Summer has yet to begin, but publishers and booksellers were focused on fall this past weekend at BookExpo America. The convention is a chance for publishers to build excitement for their BIG books, and, judging by the fervor created by the galley giveaways, they succeeded. See below for news and book recommendations from the expo, in addition to other highlights of the week.
Just like a Star Trek convention only marginally less nerdy.
Some BEA highlights…
- The NY Times book blog discusses the most buzzed about adult books, including the new Dan Brown novel, Lost Symbol. It also provides recommendations for works by less main stream, literary authors like Joshua Ferris and Audrey Niffenegger, author of The Time Traveler’s Wife.
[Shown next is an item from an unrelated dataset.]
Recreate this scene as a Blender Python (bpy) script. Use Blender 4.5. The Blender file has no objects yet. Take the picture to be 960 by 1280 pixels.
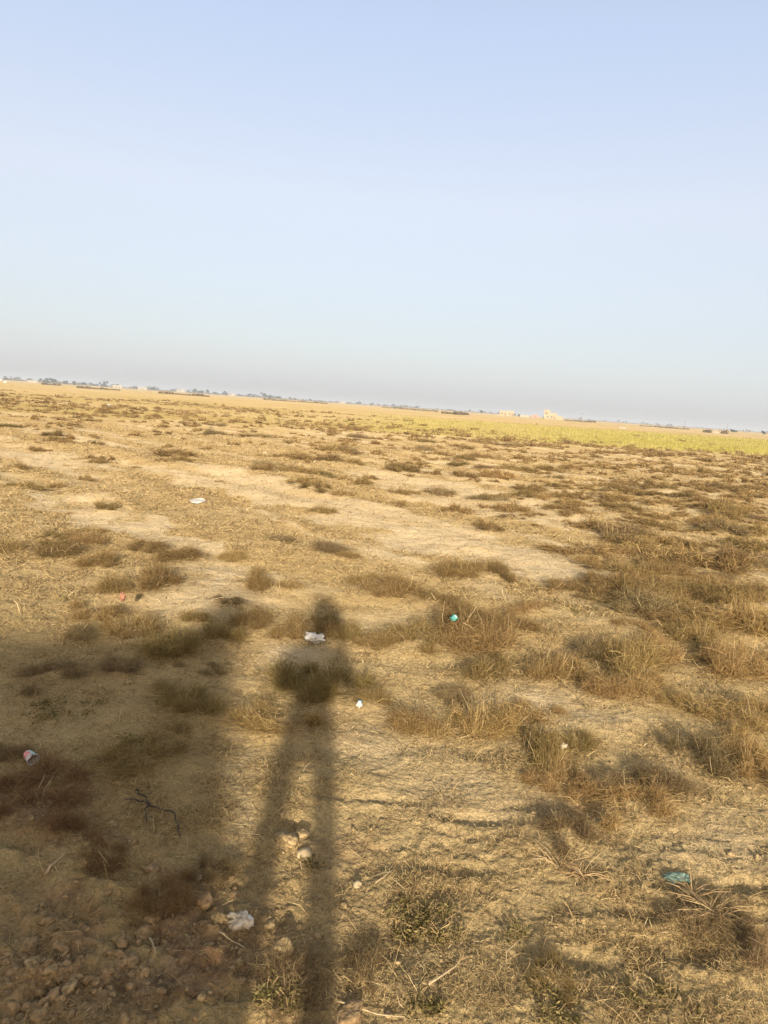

- Publishers Weekly did a children’s book round-up, highlighting the biggest YA, middle-grade, and picture books. Catching Fire, the follow up to The Hunger Games by Suzanne Collins, generated the most excitement, with 1,000 galleys disappearing in ten minutes. Fortunately for attendees, fans did not ascribe to the first book’s fight-to-the-death approach when battling for galleys.
- In previous years, fights over galleys wouldn’t have been necessary, but this year BEA encouraged publishers to cut down on distribution. Part of the reasoning was budgetary, but the cutback also forced publishers to narrow their focus by selecting only a few galleys to give away. The LA Times book blog gives more details as it mourns the free book euphoria of years past.
In other news…
- There is now a pig in Gloucestershire named “Jeff in Venice, Death in Varanasi.” That’s because Geoff Dyer’s novel of the same name has been awarded this year’s Wodehouse prize for comic fiction, which means lots of champagne and a pig in your honor. According to judge James Naughtie, the winning book must be well written, interesting, and laugh-out-loud funny: “You can admire very clever intellectual fireworks but in the end you also need the odd belly laugh, and Dyer gives you that.” For more information on the prize and winning book, check out the Guardian’s coverage.
- According to Neil Genzlinger of the NY Times Book Review, even the most liberal, planet-loving readers will find themselves laughing at P.J. O’Rourke’s latest collection, Driving Like Crazy: Thirty Years of Vehicular Hell-Bending, Celebrating America the Way It’s Supposed to Be – With an Oil Well in Every Backyard, a Cadillac Escalade in Every Carport, and the Chairman of the Federal Reserve Bank Mowing Our Lawn. While Genzlinger bemoans the overly political essays toward the end of the book, he says most of the time “you’ll hardly hear the cries of the rare lizards and cactuses being ground to extinction under O’Rourke’s tires because you’ll be laughing too hard.” If someone’s going to destroy the planet, at least he’s making us laugh along the way.